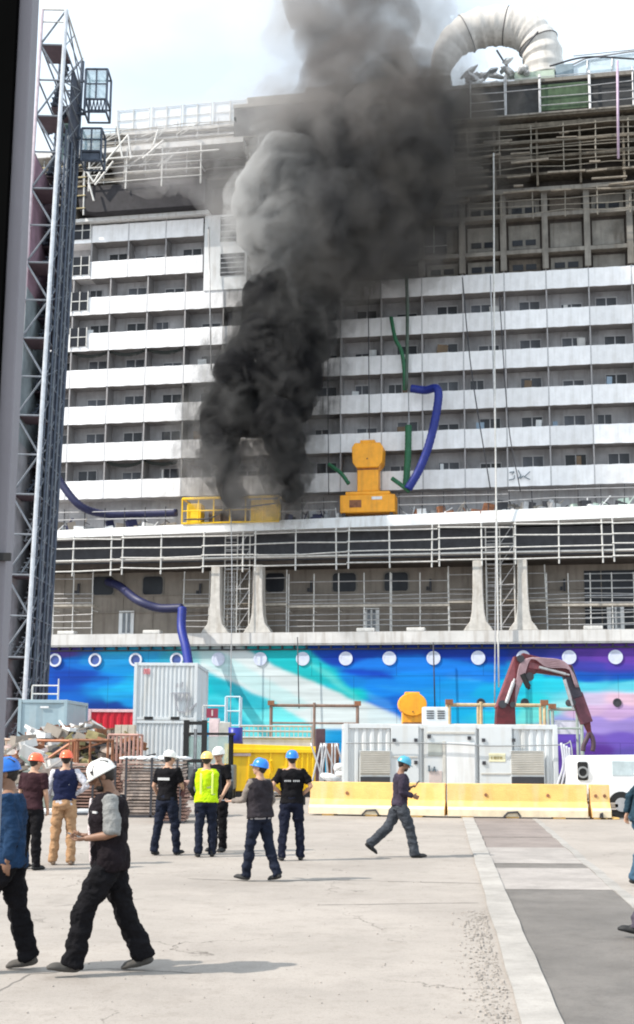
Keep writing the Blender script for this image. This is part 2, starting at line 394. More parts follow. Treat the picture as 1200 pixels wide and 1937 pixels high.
paint([(380, 1218), (455, 1218), (520, 1258), (600, 1292), (690, 1330), (770, 1375), (600, 1378), (520, 1328), (440, 1292), (380, 1262)], (222, 226, 238))
paint([(330, 1218), (395, 1218), (470, 1262), (590, 1335), (560, 1345), (450, 1290), (360, 1240)], (185, 225, 238), .6)
paint([(395, 1280), (440, 1290), (520, 1335), (490, 1345), (400, 1310)], (20, 175, 205), .8)
paint([(395, 1330), (430, 1335), (480, 1372), (400, 1372)], (25, 165, 200), .8)
paint([(450, 1218), (575, 1218), (615, 1255), (662, 1300), (690, 1333), (600, 1290), (520, 1256)], (25, 188, 205), .9)
paint([(560, 1240), (620, 1270), (688, 1330), (640, 1300)], (120, 225, 225), .5)
paint([(690, 1330), (730, 1343), (790, 1378), (700, 1378)], (215, 225, 240), .9)
paint([(700, 1262), (755, 1285), (690, 1278), (630, 1268)], (0, 60, 195), .8)
paint([(690, 1310), (735, 1325), (745, 1350), (700, 1330)], (70, 150, 240), .6)
paint([(850, 1270), (925, 1284), (900, 1290), (845, 1280)], (70, 170, 245), .6)
paint([(180, 1236), (300, 1226), (320, 1240), (190, 1250)], (70, 170, 225), .5)
paint([(578, 1218), (960, 1218), (960, 1262), (880, 1252), (800, 1238), (742, 1240), (690, 1262), (622, 1256)], (0, 52, 172), .75)
paint([(640, 1262), (700, 1244), (790, 1244), (900, 1262), (955, 1276), (940, 1292), (830, 1276), (740, 1270)], (15, 125, 238), .8)
paint([(700, 1296), (820, 1300), (930, 1326), (930, 1348), (820, 1326)], (30, 150, 242), .6)
paint([(962, 1268), (1050, 1278), (1100, 1290), (1200, 1284), (1260, 1284), (1260, 1298), (1110, 1312), (1040, 1330), (960, 1322)], (35, 200, 232), .55)
paint([(1020, 1262), (1110, 1272), (1260, 1262), (1260, 1282), (1110, 1290), (1030, 1280)], (10, 70, 190), .65)
paint([(105, 1268), (160, 1272), (215, 1282), (150, 1296), (100, 1300)], (0, 62, 175), .7)
paint([(160, 1240), (300, 1232), (300, 1248), (200, 1262), (150, 1256)], (30, 150, 225), .6)
paint([(185, 1300), (250, 1282), (252, 1318), (200, 1330)], (25, 165, 232), .6)
hb = bmesh.new(); vv = [[hb.verts.new((gu[j], -1.5, gz[i])) for j in range(len(gu))] for i in range(len(gz))]
for i in range(len(gz)-1):
    for j in range(len(gu)-1): hb.faces.new((vv[i][j], vv[i][j+1], vv[i+1][j+1], vv[i+1][j]))
q = [hb.verts.new(p) for p in ((UL, 20, -4), (UR, 20, -4), (UR, 20, 8.3), (UL, 20, 8.3))]
hb.faces.new((vv[0][0], vv[-1][0], q[3], q[0])); hb.faces.new((vv[0][-1], q[1], q[2], vv[-1][-1])); hb.faces.new((q[1], q[0], q[3], q[2]))
me = bpy.data.meshes.new('hull'); hb.to_mesh(me); hb.free()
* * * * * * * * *
▶ AIM: Reproduce every line of the material precisely, omitting its pictures.

▶ FULL SOLUTION:
Keep writing the Blender script for this image. This is part 2, starting at line 394. More parts follow. Treat the picture as 1200 pixels wide and 1937 pixels high.
paint([(380, 1218), (455, 1218), (520, 1258), (600, 1292), (690, 1330), (770, 1375), (600, 1378), (520, 1328), (440, 1292), (380, 1262)], (222, 226, 238))
paint([(330, 1218), (395, 1218), (470, 1262), (590, 1335), (560, 1345), (450, 1290), (360, 1240)], (185, 225, 238), .6)
paint([(395, 1280), (440, 1290), (520, 1335), (490, 1345), (400, 1310)], (20, 175, 205), .8)
paint([(395, 1330), (430, 1335), (480, 1372), (400, 1372)], (25, 165, 200), .8)
paint([(450, 1218), (575, 1218), (615, 1255), (662, 1300), (690, 1333), (600, 1290), (520, 1256)], (25, 188, 205), .9)
paint([(560, 1240), (620, 1270), (688, 1330), (640, 1300)], (120, 225, 225), .5)
paint([(690, 1330), (730, 1343), (790, 1378), (700, 1378)], (215, 225, 240), .9)
paint([(700, 1262), (755, 1285), (690, 1278), (630, 1268)], (0, 60, 195), .8)
paint([(690, 1310), (735, 1325), (745, 1350), (700, 1330)], (70, 150, 240), .6)
paint([(850, 1270), (925, 1284), (900, 1290), (845, 1280)], (70, 170, 245), .6)
paint([(180, 1236), (300, 1226), (320, 1240), (190, 1250)], (70, 170, 225), .5)
paint([(578, 1218), (960, 1218), (960, 1262), (880, 1252), (800, 1238), (742, 1240), (690, 1262), (622, 1256)], (0, 52, 172), .75)
paint([(640, 1262), (700, 1244), (790, 1244), (900, 1262), (955, 1276), (940, 1292), (830, 1276), (740, 1270)], (15, 125, 238), .8)
paint([(700, 1296), (820, 1300), (930, 1326), (930, 1348), (820, 1326)], (30, 150, 242), .6)
paint([(962, 1268), (1050, 1278), (1100, 1290), (1200, 1284), (1260, 1284), (1260, 1298), (1110, 1312), (1040, 1330), (960, 1322)], (35, 200, 232), .55)
paint([(1020, 1262), (1110, 1272), (1260, 1262), (1260, 1282), (1110, 1290), (1030, 1280)], (10, 70, 190), .65)
paint([(105, 1268), (160, 1272), (215, 1282), (150, 1296), (100, 1300)], (0, 62, 175), .7)
paint([(160, 1240), (300, 1232), (300, 1248), (200, 1262), (150, 1256)], (30, 150, 225), .6)
paint([(185, 1300), (250, 1282), (252, 1318), (200, 1330)], (25, 165, 232), .6)
hb = bmesh.new(); vv = [[hb.verts.new((gu[j], -1.5, gz[i])) for j in range(len(gu))] for i in range(len(gz))]
for i in range(len(gz)-1):
    for j in range(len(gu)-1): hb.faces.new((vv[i][j], vv[i][j+1], vv[i+1][j+1], vv[i+1][j]))
q = [hb.verts.new(p) for p in ((UL, 20, -4), (UR, 20, -4), (UR, 20, 8.3), (UL, 20, 8.3))]
hb.faces.new((vv[0][0], vv[-1][0], q[3], q[0])); hb.faces.new((vv[0][-1], q[1], q[2], vv[-1][-1])); hb.faces.new((q[1], q[0], q[3], q[2]))
me = bpy.data.meshes.new('hull'); hb.to_mesh(me); hb.free()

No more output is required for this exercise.